Gov. Jared Polis signs bill exempting lawmakers from parts of open-meetings law

Transparency advocates cried foul, but leaders said changes clarified rules for phone calls, emails

Senate President Steve Fenberg gets things started in the Senate Chamber as the Colorado General Assembly begins its 2024 session at the Colorado State Capitol in Denver on Jan. 10, 2024.
RJ Sangosti/The Denver Post

Colorado lawmakers are now exempt from parts of the state’s open-meetings law after Gov. Jared Polis signed a bill that legalizes longstanding practices challenged by transparency advocates.

Polis signed SB24-157 into law with immediate effect on Tuesday, a day after the bill cleared the House and a month after the measure was first introduced by legislative leaders.
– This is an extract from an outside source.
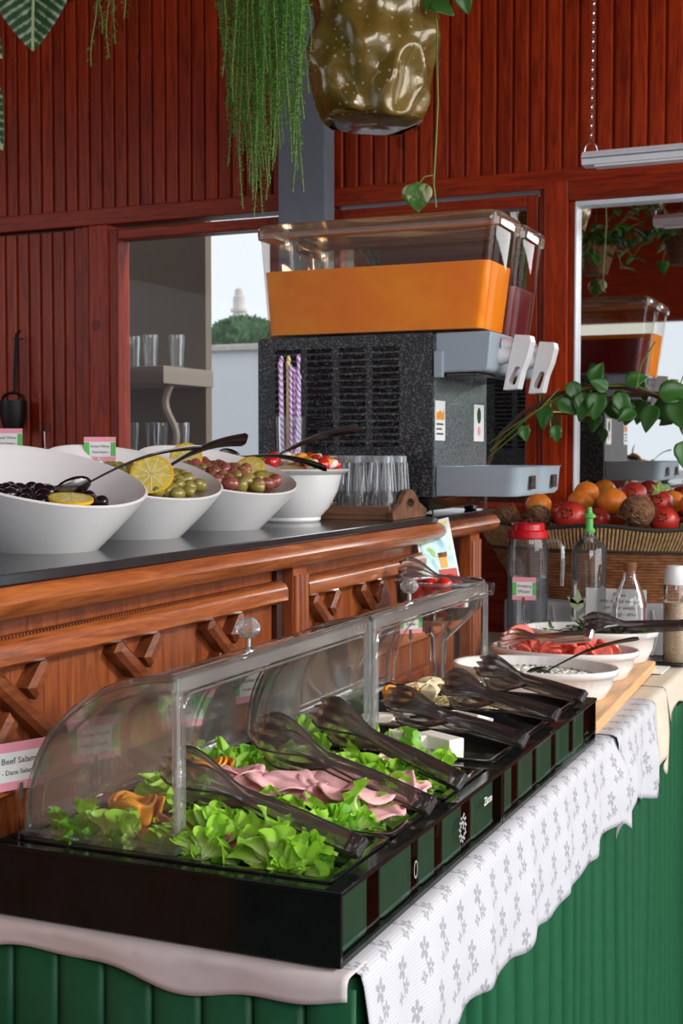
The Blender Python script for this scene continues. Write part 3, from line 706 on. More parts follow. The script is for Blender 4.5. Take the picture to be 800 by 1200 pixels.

The quick stamp of approval from the governor came as the League of Women Voters of Colorado had publicly urged him to veto the measure, while the Colorado Freedom of Information Coalition had scheduled a meeting with his office to discuss the bill and other legislation related to transparency.

In a signing statement accompanying Tuesday evening’s announcement that the bill was now law, Polis wrote that he respected the legislature’s authority to regulate its own inner workings.



The changes, which apply only to the General Assembly, allow legislators to discuss public business in small groups or in so-called serial meetings, which involve a series of conversations that don’t immediately constitute a voting majority of a committee or the chamber. Those meetings will remain public, but lawmakers do not have to publicly announce them.

The bill also states that digital communications between lawmakers, including emails and text messages, don’t amount to a meeting. Under prior state law, electronic conversations that dealt with public business were considered public meetings.